誰が、というのは野暮なのでやめておこう。
山口瞳さんの時代だな、と私は懐かしく思った。
毎年、成人式の頃合に、諸君と呼びかける洋酒の新聞広告があったのだ。
■ 諸君を英語でいうと何というか。
恐らくは、チャーチルが英国兵士に呼びかける原文を当たれば良い。
ヤローども、よくやったぜ。それをもうすこし上品に言いかえればよろしい。
山口瞳さんの「男性自身」には、気に入った靴下を深夜、ホテルの風呂場で洗う男の姿が出てくる。
だって気に入らないものを履くのは嫌じゃないですか。
と、彼は言う。この彼が、先日テレビでみた男性であった。
こうしたことがお洒落だと、私は若い頃に感じ入った。
靴下などは、気に入ったものが二足あればいいのだと考えた。
■ 山口さんは一方で、そこいらにあるものを適当に着て、それでいて似合ってしまうという男のことも書いている。こちらは吉行さんの着物姿である。
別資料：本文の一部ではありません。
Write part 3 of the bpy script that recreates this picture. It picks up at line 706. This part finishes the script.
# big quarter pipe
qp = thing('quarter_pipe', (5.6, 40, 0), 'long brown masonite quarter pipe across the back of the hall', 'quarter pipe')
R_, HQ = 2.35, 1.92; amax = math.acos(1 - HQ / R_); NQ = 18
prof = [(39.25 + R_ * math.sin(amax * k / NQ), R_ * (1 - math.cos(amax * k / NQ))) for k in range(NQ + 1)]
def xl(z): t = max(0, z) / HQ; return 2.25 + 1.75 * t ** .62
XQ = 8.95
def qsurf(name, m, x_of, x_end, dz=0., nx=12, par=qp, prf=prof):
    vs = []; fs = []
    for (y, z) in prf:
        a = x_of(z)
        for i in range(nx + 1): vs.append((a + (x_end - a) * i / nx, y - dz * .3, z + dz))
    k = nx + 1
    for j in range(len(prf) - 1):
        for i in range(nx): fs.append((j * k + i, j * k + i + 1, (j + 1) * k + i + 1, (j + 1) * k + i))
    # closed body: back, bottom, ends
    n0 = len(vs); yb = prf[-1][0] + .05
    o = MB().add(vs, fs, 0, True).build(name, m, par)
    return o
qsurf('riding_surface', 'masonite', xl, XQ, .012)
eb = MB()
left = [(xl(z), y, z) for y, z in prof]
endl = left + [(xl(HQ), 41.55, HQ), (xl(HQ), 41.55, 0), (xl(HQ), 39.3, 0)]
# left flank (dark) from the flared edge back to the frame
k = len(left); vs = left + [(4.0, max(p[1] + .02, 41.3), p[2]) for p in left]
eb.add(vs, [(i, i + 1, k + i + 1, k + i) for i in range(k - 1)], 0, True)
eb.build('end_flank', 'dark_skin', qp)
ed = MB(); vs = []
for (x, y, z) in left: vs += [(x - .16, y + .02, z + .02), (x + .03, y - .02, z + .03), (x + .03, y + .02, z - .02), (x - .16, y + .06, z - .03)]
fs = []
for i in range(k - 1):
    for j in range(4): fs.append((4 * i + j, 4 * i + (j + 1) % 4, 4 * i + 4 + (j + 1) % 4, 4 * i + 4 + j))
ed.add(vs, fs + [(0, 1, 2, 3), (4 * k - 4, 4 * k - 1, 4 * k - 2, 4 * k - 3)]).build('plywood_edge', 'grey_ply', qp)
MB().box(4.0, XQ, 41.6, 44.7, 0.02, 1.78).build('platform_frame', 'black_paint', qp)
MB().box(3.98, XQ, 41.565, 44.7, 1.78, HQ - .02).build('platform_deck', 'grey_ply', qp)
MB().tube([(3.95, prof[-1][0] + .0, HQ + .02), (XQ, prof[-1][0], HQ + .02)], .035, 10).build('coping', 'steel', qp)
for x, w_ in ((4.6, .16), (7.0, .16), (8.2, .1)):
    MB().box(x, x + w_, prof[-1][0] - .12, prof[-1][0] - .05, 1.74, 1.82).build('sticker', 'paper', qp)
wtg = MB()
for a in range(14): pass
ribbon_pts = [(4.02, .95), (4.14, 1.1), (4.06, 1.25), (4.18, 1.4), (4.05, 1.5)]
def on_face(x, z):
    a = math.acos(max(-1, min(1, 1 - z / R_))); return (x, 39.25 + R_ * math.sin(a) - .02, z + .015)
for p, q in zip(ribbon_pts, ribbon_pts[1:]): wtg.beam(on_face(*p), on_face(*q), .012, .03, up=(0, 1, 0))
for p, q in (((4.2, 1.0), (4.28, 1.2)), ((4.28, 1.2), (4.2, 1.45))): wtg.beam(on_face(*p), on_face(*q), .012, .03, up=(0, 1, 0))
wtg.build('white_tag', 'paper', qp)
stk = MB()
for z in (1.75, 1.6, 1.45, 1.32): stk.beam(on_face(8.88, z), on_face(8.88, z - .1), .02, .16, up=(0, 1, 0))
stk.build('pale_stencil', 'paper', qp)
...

どことなく、下にパジャマを着ているような風情だったのだろう。
あてがわれたものを着て、それでいいじゃないかと考えるのは、またそう見えてしまうのは、先ほどの靴下を洗う男とは正反対にみえながら、裏と表の姿かもしれない。
随筆の冒頭で「諸君」と呼びかけていたのは、俳優の殿山さんも同じである。
殿山さんについては、昔緑坂でいくつか書いた。
えと、どこにあったか、あとでね。